What you are asked to do: Exclude any images and output the remaining records exactly.

Scripts that build scenes:
-*-*-
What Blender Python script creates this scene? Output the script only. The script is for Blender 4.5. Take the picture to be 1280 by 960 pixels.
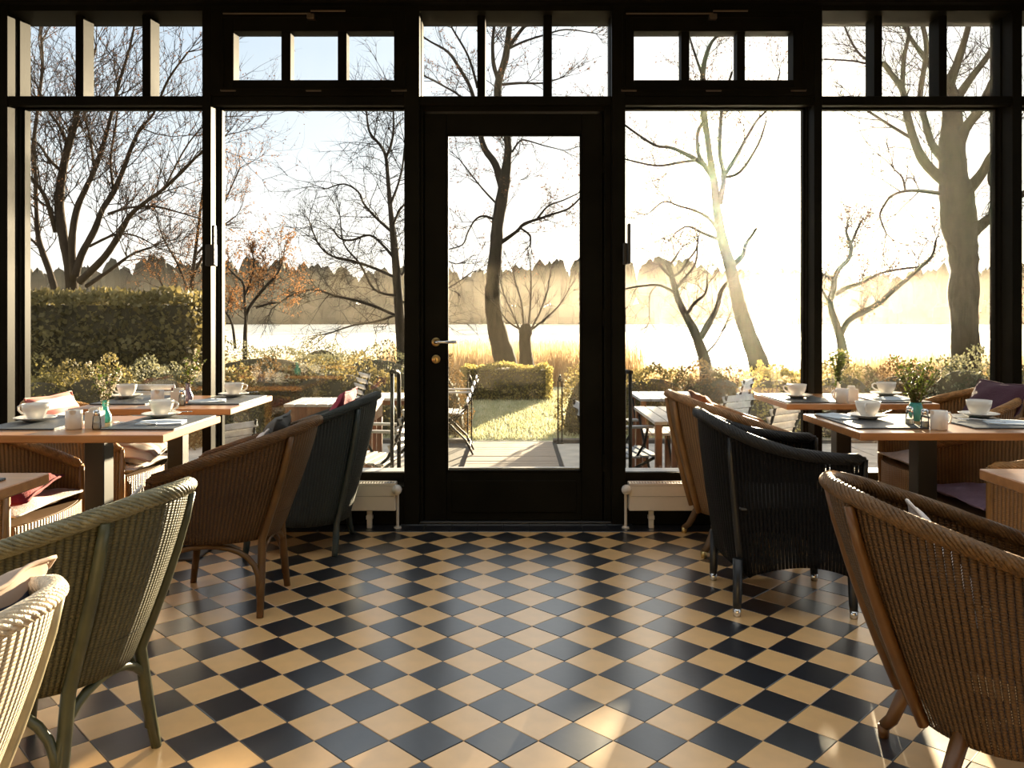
import bpy, math, random
import numpy as np
from mathutils import Vector, Matrix

# ------------------------------------------------------------------ camera, world, sun, exposure
sc = bpy.context.scene
for o in list(bpy.data.objects):
    bpy.data.objects.remove(o)
col = sc.collection
F, CU, CV, EYE = 1006.0, 643.0, 398.0, 1.2          # focal length and horizon of the 1280x960 frame
cam_d = bpy.data.cameras.new('camera')
cam_d.sensor_width = 36.0
cam_d.lens = 36.0 * F / 1280.0
cam_d.shift_x = -(CU - 640.0) / 1280.0
cam_d.shift_y = -(480.0 - CV) / 1280.0
cam_d.clip_start = 0.05
cam_d.clip_end = 2000
cam = bpy.data.objects.new('camera', cam_d)
cam.location = (0, 0, EYE)
cam.rotation_euler = (math.radians(90), 0, 0)
col.objects.link(cam)
sc.camera = cam

SUN_AZ, SUN_EL = math.radians(17.2), math.radians(6.6)
SUN = Vector((math.sin(SUN_AZ) * math.cos(SUN_EL), math.cos(SUN_AZ) * math.cos(SUN_EL), math.sin(SUN_EL)))
sd = bpy.data.lights.new('sun', 'SUN')
sd.energy = 29.0
sd.color = (1.0, 0.80, 0.53)
sd.angle = math.radians(0.9)
sun = bpy.data.objects.new('sun', sd)
sun.rotation_euler = SUN.to_track_quat('Z', 'Y').to_euler()
col.objects.link(sun)

world = bpy.data.worlds.new('sky')
sc.world = world
world.use_nodes = True
wn, wl = world.node_tree.nodes, world.node_tree.links
wn.clear()


def wnode(t, **kw):
    n = wn.new(t)
    for k, v in kw.items():
        setattr(n, k, v)
    return n


w_out = wnode('ShaderNodeOutputWorld')
w_bg = wnode('ShaderNodeBackground')
w_bg.inputs['Strength'].default_value = 1.0
w_tc = wnode('ShaderNodeTexCoord')
w_sep = wnode('ShaderNodeSeparateXYZ')
wl.new(w_tc.outputs['Generated'], w_sep.inputs[0])
w_ramp = wnode('ShaderNodeValToRGB')
el = w_ramp.color_ramp.elements
el[0].position, el[0].color = 0.0, (0.16, 0.15, 0.12, 1)
el[1].position, el[1].color = 1.0, (0.86, 0.86, 0.86, 1)
for p, c in ((0.495, (0.16, 0.15, 0.12, 1)), (0.50, (1.30, 1.16, 0.95, 1)), (0.54, (1.05, 1.01, 0.95, 1)), (0.60, (0.66, 0.72, 0.78, 1)),
             (0.655, (0.52, 0.61, 0.72, 1)), (0.74, (0.62, 0.68, 0.76, 1))):
    e = el.new(p)
    e.color = c
w_ma = wnode('ShaderNodeMath', operation='MULTIPLY_ADD')
w_ma.inputs[1].default_value = 0.5
w_ma.inputs[2].default_value = 0.5
wl.new(w_sep.outputs['Z'], w_ma.inputs[0])
wl.new(w_ma.outputs[0], w_ramp.inputs[0])
w_dot = wnode('ShaderNodeVectorMath', operation='DOT_PRODUCT')
w_dot.inputs[1].default_value = tuple(SUN)
wl.new(w_tc.outputs['Generated'], w_dot.inputs[0])
w_mx = wnode('ShaderNodeMath', operation='MAXIMUM')
w_mx.inputs[1].default_value = 0.0
wl.new(w_dot.outputs['Value'], w_mx.inputs[0])
prev = w_ramp.outputs[0]
for power, colr in ((16.0, (0.75, 0.62, 0.44, 1)), (90.0, (2.2, 1.75, 1.1, 1)), (900.0, (9.0, 7.0, 4.2, 1))):
    pw = wnode('ShaderNodeMath', operation='POWER')
    pw.inputs[1].default_value = power
    wl.new(w_mx.outputs[0], pw.inputs[0])
    sc_ = wnode('ShaderNodeVectorMath', operation='SCALE')
    sc_.inputs[0].default_value = colr[:3]
    wl.new(pw.outputs[0], sc_.inputs['Scale'])
    ad = wnode('ShaderNodeVectorMath', operation='ADD')
    wl.new(prev, ad.inputs[0])
    wl.new(sc_.outputs[0], ad.inputs[1])
    prev = ad.outputs[0]
wl.new(prev, w_bg.inputs['Color'])
wl.new(w_bg.outputs[0], w_out.inputs['Surface'])

sc.view_settings.view_transform = 'Standard'
sc.view_settings.look = 'None'
sc.view_settings.gamma = 1.0
sc.view_settings.use_curve_mapping = False
sc.view_settings.exposure = 0.6
cy = sc.cycles
cy.max_bounces = 7
cy.diffuse_bounces = 4
cy.glossy_bounces = 3
cy.transmission_bounces = 4
cy.transparent_max_bounces = 24
cy.volume_bounces = 0
cy.caustics_reflective = False
cy.caustics_refractive = False
cy.sample_clamp_indirect = 6.0
cy.use_denoising = True

# ------------------------------------------------------------------ helpers
rng = random.Random(7)
PI = math.pi


def at(u, v, y):
    return Vector(((u - CU) / F * y, y, EYE - (v - CV) / F * y))


def tag(o, label=None, cat=None, group=None, kind=None):
    if label:
        o['label'] = label
    if cat:
        o['category'] = cat
    if group:
        o['group'] = group
    if kind:
        o['kind'] = kind
    return o


def empty(name, loc=(0, 0, 0), rz=0.0, parent=None):
    o = bpy.data.objects.new(name, None)
    o.location = loc
    o.rotation_euler = (0, 0, rz)
    o.empty_display_size = 0.1
    if parent:
        o.parent = parent
    col.objects.link(o)
    return o


def link(name, me, parent=None, loc=(0, 0, 0), rot=(0, 0, 0)):
    o = bpy.data.objects.new(name, me)
    o.location = loc
    o.rotation_euler = rot
    if parent:
        o.parent = parent
    col.objects.link(o)
    return o


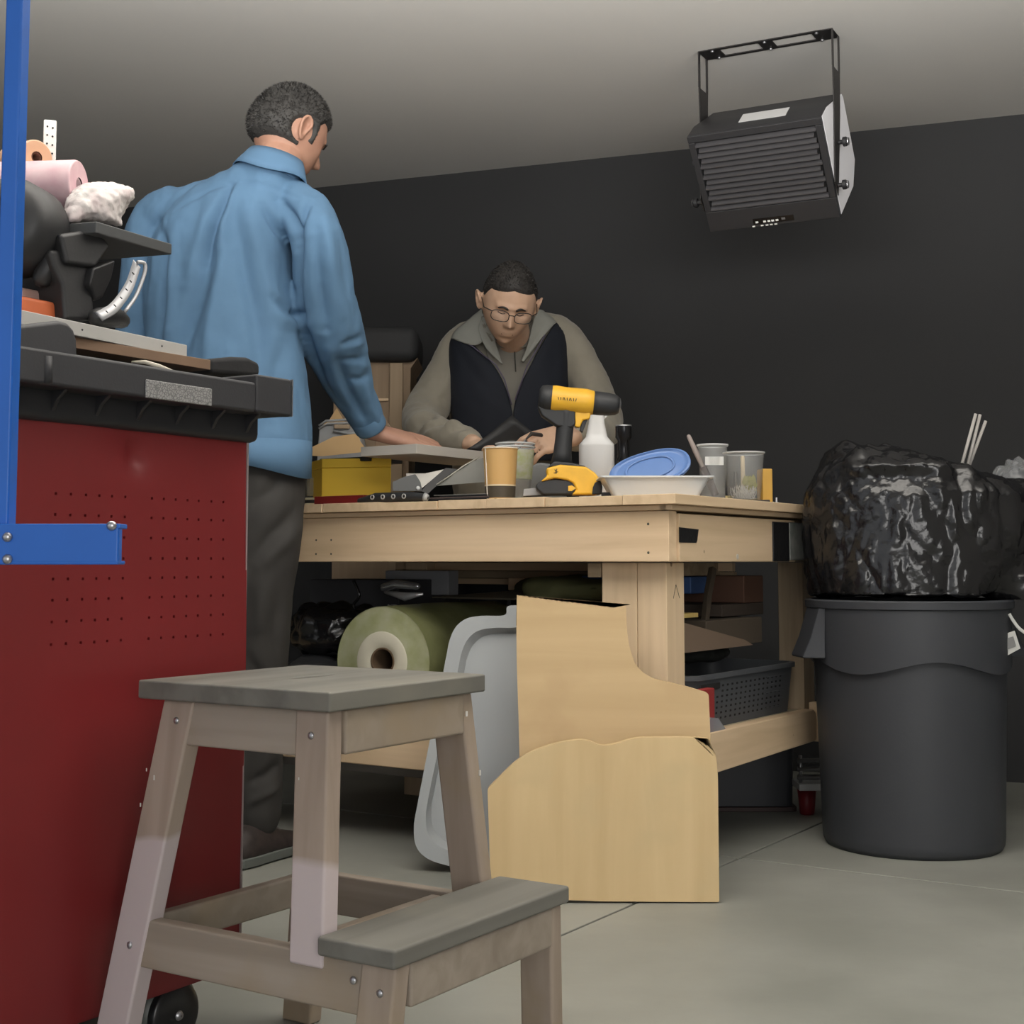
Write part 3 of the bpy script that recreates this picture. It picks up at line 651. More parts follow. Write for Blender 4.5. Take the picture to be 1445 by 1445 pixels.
-*-*-
In response:
What Blender Python script creates this scene? Output the script only. The script is for Blender 4.5. Take the picture to be 1280 by 960 pixels.
import bpy, math, random
import numpy as np
from mathutils import Vector, Matrix

# ------------------------------------------------------------------ camera, world, sun, exposure
sc = bpy.context.scene
for o in list(bpy.data.objects):
    bpy.data.objects.remove(o)
col = sc.collection
F, CU, CV, EYE = 1006.0, 643.0, 398.0, 1.2          # focal length and horizon of the 1280x960 frame
cam_d = bpy.data.cameras.new('camera')
cam_d.sensor_width = 36.0
cam_d.lens = 36.0 * F / 1280.0
cam_d.shift_x = -(CU - 640.0) / 1280.0
cam_d.shift_y = -(480.0 - CV) / 1280.0
cam_d.clip_start = 0.05
cam_d.clip_end = 2000
cam = bpy.data.objects.new('camera', cam_d)
cam.location = (0, 0, EYE)
cam.rotation_euler = (math.radians(90), 0, 0)
col.objects.link(cam)
sc.camera = cam

SUN_AZ, SUN_EL = math.radians(17.2), math.radians(6.6)
SUN = Vector((math.sin(SUN_AZ) * math.cos(SUN_EL), math.cos(SUN_AZ) * math.cos(SUN_EL), math.sin(SUN_EL)))
sd = bpy.data.lights.new('sun', 'SUN')
sd.energy = 29.0
sd.color = (1.0, 0.80, 0.53)
sd.angle = math.radians(0.9)
sun = bpy.data.objects.new('sun', sd)
sun.rotation_euler = SUN.to_track_quat('Z', 'Y').to_euler()
col.objects.link(sun)

world = bpy.data.worlds.new('sky')
sc.world = world
world.use_nodes = True
wn, wl = world.node_tree.nodes, world.node_tree.links
wn.clear()


def wnode(t, **kw):
    n = wn.new(t)
    for k, v in kw.items():
        setattr(n, k, v)
    return n


w_out = wnode('ShaderNodeOutputWorld')
w_bg = wnode('ShaderNodeBackground')
w_bg.inputs['Strength'].default_value = 1.0
w_tc = wnode('ShaderNodeTexCoord')
w_sep = wnode('ShaderNodeSeparateXYZ')
wl.new(w_tc.outputs['Generated'], w_sep.inputs[0])
w_ramp = wnode('ShaderNodeValToRGB')
el = w_ramp.color_ramp.elements
el[0].position, el[0].color = 0.0, (0.16, 0.15, 0.12, 1)
el[1].position, el[1].color = 1.0, (0.86, 0.86, 0.86, 1)
for p, c in ((0.495, (0.16, 0.15, 0.12, 1)), (0.50, (1.30, 1.16, 0.95, 1)), (0.54, (1.05, 1.01, 0.95, 1)), (0.60, (0.66, 0.72, 0.78, 1)),
             (0.655, (0.52, 0.61, 0.72, 1)), (0.74, (0.62, 0.68, 0.76, 1))):
    e = el.new(p)
    e.color = c
w_ma = wnode('ShaderNodeMath', operation='MULTIPLY_ADD')
w_ma.inputs[1].default_value = 0.5
w_ma.inputs[2].default_value = 0.5
wl.new(w_sep.outputs['Z'], w_ma.inputs[0])
wl.new(w_ma.outputs[0], w_ramp.inputs[0])
w_dot = wnode('ShaderNodeVectorMath', operation='DOT_PRODUCT')
w_dot.inputs[1].default_value = tuple(SUN)
wl.new(w_tc.outputs['Generated'], w_dot.inputs[0])
w_mx = wnode('ShaderNodeMath', operation='MAXIMUM')
w_mx.inputs[1].default_value = 0.0
wl.new(w_dot.outputs['Value'], w_mx.inputs[0])
prev = w_ramp.outputs[0]
for power, colr in ((16.0, (0.75, 0.62, 0.44, 1)), (90.0, (2.2, 1.75, 1.1, 1)), (900.0, (9.0, 7.0, 4.2, 1))):
    pw = wnode('ShaderNodeMath', operation='POWER')
    pw.inputs[1].default_value = power
    wl.new(w_mx.outputs[0], pw.inputs[0])
    sc_ = wnode('ShaderNodeVectorMath', operation='SCALE')
    sc_.inputs[0].default_value = colr[:3]
    wl.new(pw.outputs[0], sc_.inputs['Scale'])
    ad = wnode('ShaderNodeVectorMath', operation='ADD')
    wl.new(prev, ad.inputs[0])
    wl.new(sc_.outputs[0], ad.inputs[1])
    prev = ad.outputs[0]
wl.new(prev, w_bg.inputs['Color'])
wl.new(w_bg.outputs[0], w_out.inputs['Surface'])

sc.view_settings.view_transform = 'Standard'
sc.view_settings.look = 'None'
sc.view_settings.gamma = 1.0
sc.view_settings.use_curve_mapping = False
sc.view_settings.exposure = 0.6
cy = sc.cycles
cy.max_bounces = 7
cy.diffuse_bounces = 4
cy.glossy_bounces = 3
cy.transmission_bounces = 4
cy.transparent_max_bounces = 24
cy.volume_bounces = 0
cy.caustics_reflective = False
cy.caustics_refractive = False
cy.sample_clamp_indirect = 6.0
cy.use_denoising = True

# ------------------------------------------------------------------ helpers
rng = random.Random(7)
PI = math.pi


def at(u, v, y):
    return Vector(((u - CU) / F * y, y, EYE - (v - CV) / F * y))


def tag(o, label=None, cat=None, group=None, kind=None):
    if label:
        o['label'] = label
    if cat:
        o['category'] = cat
    if group:
        o['group'] = group
    if kind:
        o['kind'] = kind
    return o


def empty(name, loc=(0, 0, 0), rz=0.0, parent=None):
    o = bpy.data.objects.new(name, None)
    o.location = loc
    o.rotation_euler = (0, 0, rz)
    o.empty_display_size = 0.1
    if parent:
        o.parent = parent
    col.objects.link(o)
    return o


def link(name, me, parent=None, loc=(0, 0, 0), rot=(0, 0, 0)):
    o = bpy.data.objects.new(name, me)
    o.location = loc
    o.rotation_euler = rot
    if parent:
        o.parent = parent
    col.objects.link(o)
    return o


Write part 3 of the bpy script that recreates this picture. It picks up at line 651. More parts follow. Write for Blender 4.5. Take the picture to be 1445 by 1445 pixels.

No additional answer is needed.